A proposed import tax floated by the Trump Administration to pay for a wall along the Mexican border could ultimately be passed on to American consumers. White House spokesman Sean Spicer said that the President is considering a 20% tax on all Mexican imports as a way to make Mexico pay for the wall–a demand that prompted Trump and Mexico’s president to scrap a planned meeting next week.

The idea triggered a cascade of criticism and jokes on social media about Americans facing price spikes on avocados and tequila. Soon after, Spicer said the tax was just one proposal to finance the wall. “The point is, American taxpayers are not going to fund it,” he said. In reality, they would because higher taxes on Mexican imports would mean either higher prices for buyers of those imports or higher priced American products if the imports are reduced, politicians and economists warned.
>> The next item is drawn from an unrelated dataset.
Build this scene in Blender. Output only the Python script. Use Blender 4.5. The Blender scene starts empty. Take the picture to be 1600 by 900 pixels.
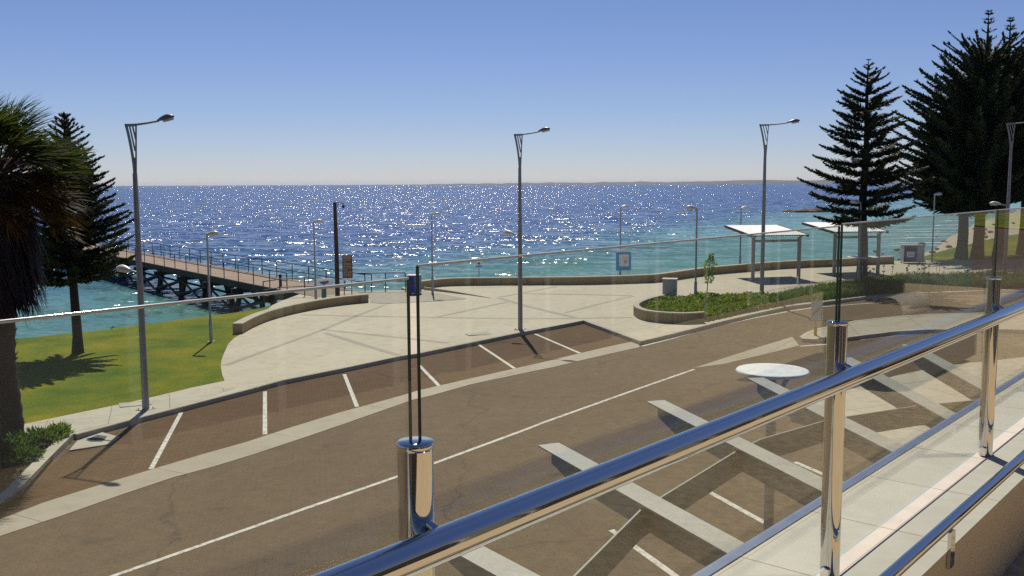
import bpy, bmesh, math, random
from mathutils import Vector, Matrix, noise as mnoise
R = math.radians
rnd = random.Random(7)
scene = bpy.context.scene
COL = scene.collection

# ------------------------------------------------------------------ survey
# Eye point of the photograph and the lens it was taken with; used to turn
# surveyed image points into real ground coordinates.
EYE = 6.2
FPX, PITCH, ROLL = 1500.0, math.atan(163.3 / 1500.0), 0.0045
F_ = Vector((0, math.cos(PITCH), -math.sin(PITCH)))
U0 = Vector((0, math.sin(PITCH), math.cos(PITCH)))
R0 = Vector((1, 0, 0))
RC = R0 * math.cos(ROLL) - U0 * math.sin(ROLL)
UC = R0 * math.sin(ROLL) + U0 * math.cos(ROLL)
SEA_Z = -2.0

GX = [(-400, -.5), (-60, -.35), (-30, -.2), (-10, 0), (-4, .24), (0.35, .36), (8, .78), (11.4, .93), (25, 1.12), (60, 1.3), (500, 1.6)]
def G(x, y=0):
    for (a, za), (b, zb) in zip(GX, GX[1:]):
        if x <= b:
            t = max(0, (x - a) / (b - a)); return za + (zb - za) * t
    return GX[-1][1]

def ray(px, py):
    return F_ + RC * ((px - 800) / FPX) + UC * (-(py - 450) / FPX)
def atz(px, py, z):
    d = ray(px, py); t = (z - EYE) / d.z
    return Vector((d.x * t, d.y * t, z))
def at(px, py, dz=0.0):
    z = .5
    for _ in range(12):
        p = atz(px, py, z); z = z * .3 + .7 * (G(p.x) + dz)
    p.z = G(p.x) + dz
    return p
def aty(px, py, y):
    d = ray(px, py); t = y / d.y
    return Vector((d.x * t, y, EYE + d.z * t))

# ------------------------------------------------------------------ helpers
def tag(o, label=None, cat=None, group=None, kind=None):
    if label: o['label'] = label
    if cat: o['category'] = cat
    if group: o['group'] = group
    if kind: o['kind'] = kind
    return o
def empty(name, loc, label, cat, group=None, rz=0):
    o = bpy.data.objects.new(name, None); COL.objects.link(o)
    o.location = loc; o.rotation_euler = (0, 0, rz); o.empty_display_size = .2
    return tag(o, label, cat, group)
def copy_tree(o, parent=None):
    c = o.copy(); COL.objects.link(c)
    if parent: c.parent = parent
    for ch in list(o.children): copy_tree(ch, c)
    return c

class MB:
    def __init__(s): s.v = []; s.f = []; s.m = []; s.sm = []
    def add(s, vs, fs, mi=0, smooth=False):
        b = len(s.v); s.v += [tuple(v) for v in vs]
        for f in fs: s.f.append(tuple(b + i for i in f)); s.m.append(mi); s.sm.append(smooth)
        return s
    def box(s, c, size, rz=0, mi=0, bev=0, rot=None):
        hx, hy, hz = size[0] / 2, size[1] / 2, size[2] / 2
        M = rot if rot is not None else Matrix.Rotation(rz, 3, 'Z')
        c = Vector(c)
        if bev <= 0:
            vs = [c + M @ Vector((x * hx, y * hy, z * hz)) for z in (-1, 1) for x, y in ((-1, -1), (1, -1), (1, 1), (-1, 1))]
            s.add(vs, [(3, 2, 1, 0), (4, 5, 6, 7), (0, 1, 5, 4), (1, 2, 6, 5), (2, 3, 7, 6), (3, 0, 4, 7)], mi)
        else:
            bm = bmesh.new(); bmesh.ops.create_cube(bm, size=1)
            for v in bm.verts: v.co = Vector((v.co.x * size[0], v.co.y * size[1], v.co.z * size[2]))
            bmesh.ops.bevel(bm, geom=bm.edges[:], offset=bev, segments=2, affect='EDGES', profile=.5)
            bm.verts.index_update()
            s.add([c + M @ v.co for v in bm.verts], [tuple(v.index for v in f.verts) for f in bm.faces], mi)
            bm.free()
        return s
    def tube(s, pts, r, n=10, mi=0, caps=True, smooth=True):
        pts = [Vector(p) for p in pts]; k = len(pts)
        rs = r if isinstance(r, (list, tuple)) else [r] * k
        vs = []; T0 = (pts[1] - pts[0]).normalized()
        up = Vector((0, 0, 1)) if abs(T0.z) < .9 else Vector((1, 0, 0))
        A = T0.cross(up).normalized()
        for i, p in enumerate(pts):
            T = (pts[min(i + 1, k - 1)] - pts[max(i - 1, 0)]).normalized()
            A = (A - T * A.dot(T)).normalized(); B = T.cross(A)
            for j in range(n):
                a = 2 * math.pi * j / n
                vs.append(p + (A * math.cos(a) + B * math.sin(a)) * rs[i])
        fs = [(i * n + j, i * n + (j + 1) % n, (i + 1) * n + (j + 1) % n, (i + 1) * n + j) for i in range(k - 1) for j in range(n)]
        s.add(vs, fs, mi, smooth)
        if caps:
            s.add(vs[:n], [tuple(range(n - 1, -1, -1))], mi); s.add(vs[-n:], [tuple(range(n))], mi)
        return s
    def lathe(s, prof, n=24, mi=0, c=(0, 0, 0), smooth=True):
        vs = [(c[0] + r * math.cos(2 * math.pi * j / n), c[1] + r * math.sin(2 * math.pi * j / n), c[2] + z) for r, z in prof for j in range(n)]
        k = len(prof)
        fs = [(i * n + j, i * n + (j + 1) % n, (i + 1) * n + (j + 1) % n, (i + 1) * n + j) for i in range(k - 1) for j in range(n)]
        s.add(vs, fs, mi, smooth)
        s.add(vs[:n], [tuple(range(n - 1, -1, -1))], mi); s.add(vs[-n:], [tuple(range(n))], mi)
        return s
    def prism(s, poly, axis_pt, mi=0):
        """poly: list of 3D points (a flat outline), extruded by vector axis_pt"""
        n = len(poly); e = Vector(axis_pt)
        vs = [Vector(p) for p in poly] + [Vector(p) + e for p in poly]
        s.add(vs, [tuple(range(n - 1, -1, -1)), tuple(range(n, 2 * n))] + [(i, (i + 1) % n, n + (i + 1) % n, n + i) for i in range(n)], mi)
        return s
    def build(s, name, mats, parent=None, recalc=False):
        me = bpy.data.meshes.new(name); me.from_pydata(s.v, [], s.f)
        if not isinstance(mats, (list, tuple)): mats = [mats]
        for m in mats: me.materials.append(m)
        me.polygons.foreach_set('material_index', s.m); me.polygons.foreach_set('use_smooth', s.sm)
        if recalc:
            bm = bmesh.new(); bm.from_mesh(me); bmesh.ops.recalc_face_normals(bm, faces=bm.faces[:]); bm.to_mesh(me); bm.free()
        me.update()
        o = bpy.data.objects.new(name, me); COL.objects.link(o)
        if parent: o.parent = parent
        return o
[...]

“Simply put, any policy proposal which drives up costs of Corona, tequila, or margaritas is a big time bad idea. Mucho sad,” Sen. Lindsey Graham tweeted. Mauro Guillen, global economics professor at the University of Pennsylvania, called the tax idea, “insane”. “What your doing is taxing the American consumer,” he said. “Everything from Mexico will become more expensive. It’s a pretty big tariff.” If prices of Mexican imports rise, U.S. competitors will likely raise their prices. And demand for those products could plummet if consumers can’t find less expensive alternative sources. Trade between the U.S. and Mexico totaled $583.6 billion in 2015, according to the U.S. Trade Representative.